Aktualności
Dzieci z Pahiatua
Wniosek powstał w ramach współpracy Uczelni ze środowiskiem polonijnym w Nowej Zelandii. Pod obrady Rady Miasta Lublin został wniesiony przez grupę radnych, którym przewodziła Helena Pietraszkiewicz.
„Dzieci z Pahiatua” to 733 dzieci osieroconych przez zesłańców syberyjskich podczas II wojny światowej. Deportowane wraz z 1,7 mln mieszkańców Kresów Wschodnich II Rzeczypospolitej, ocalały w sierocińcach, mimo utraty rodziców podczas deportacji. Przez Związek Radziecki i Persję, 31 października 1944 r., na pokładzie okrętu wojennego Generał Randall dotarły do portu w Wellington w Nowej Zelandii. 1 listopada 1944 r. w Pahiatua otwarty został kampus dla dzieci i ich 105 opiekunów. Decyzje podjęte w Jałcie przez Stany Zjednoczone, Wielką Brytanię i Związek Radziecki nie dały młodym Polakom szansy powrotu do wolnej Polski. Społeczność ta, pozostając tam przez pięć lat, kultywowała pamięć o Ojczyźnie i polskich tradycjach. Późniejsze losy większości dzieci na stałe związały się z Nową Zelandią, gdzie stworzyły wspólnotę polonijną znaną mieszkańcom kraju jako polskie Dzieci z Pahiatua.

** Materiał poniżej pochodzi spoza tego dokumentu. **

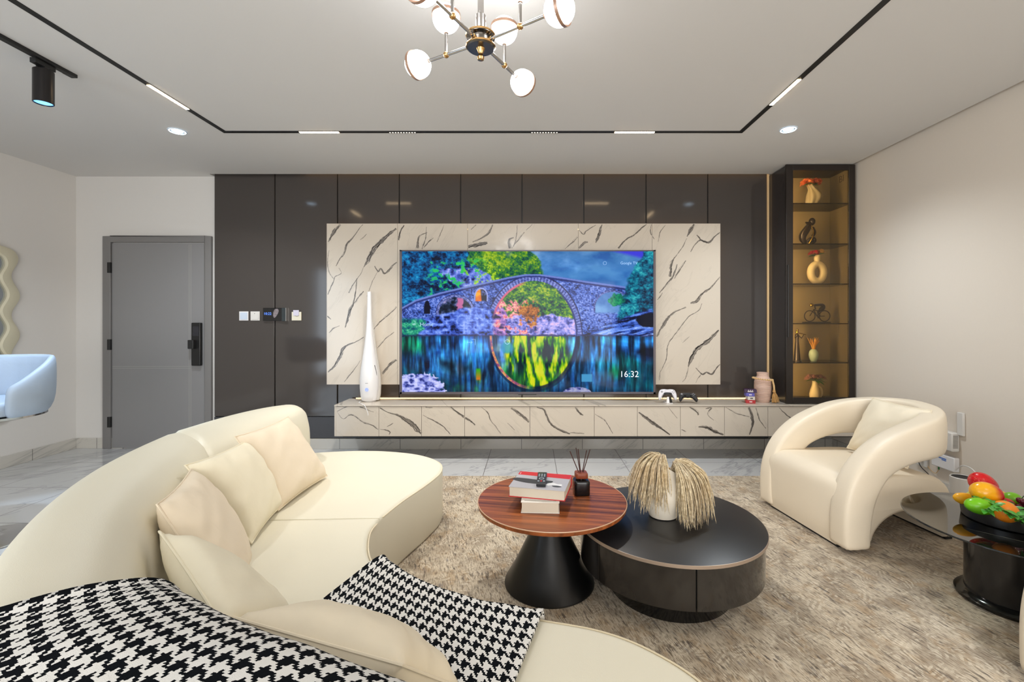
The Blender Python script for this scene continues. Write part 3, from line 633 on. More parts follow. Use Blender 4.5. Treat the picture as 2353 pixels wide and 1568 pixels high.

Nadanie nazwy Dzieci z Pahiatua wybranemu miejscu w Lublinie jest upamiętnieniem trudnych losów polskich dzieci na emigracji. Jest to również całkowicie zasłużone uhonorowanie wysiłków tej wspólnoty, by zachować polską tożsamość i być jej godnym przedstawicielem w wielonarodowościowej społeczności Nowej Zelandii. Utrwalenie w ten sposób tamtych wydarzeń może przynieść mieszkańcom miasta korzyść pedagogiczną w postaci świadectwa patriotyzmu i przywiązania do polskiej tradycji. Dla wspólnoty Dzieci z Pahiatua jest to zaś wymowne potwierdzenie sentymentalnych bądź rodzinnych związków z lubelskim regionem.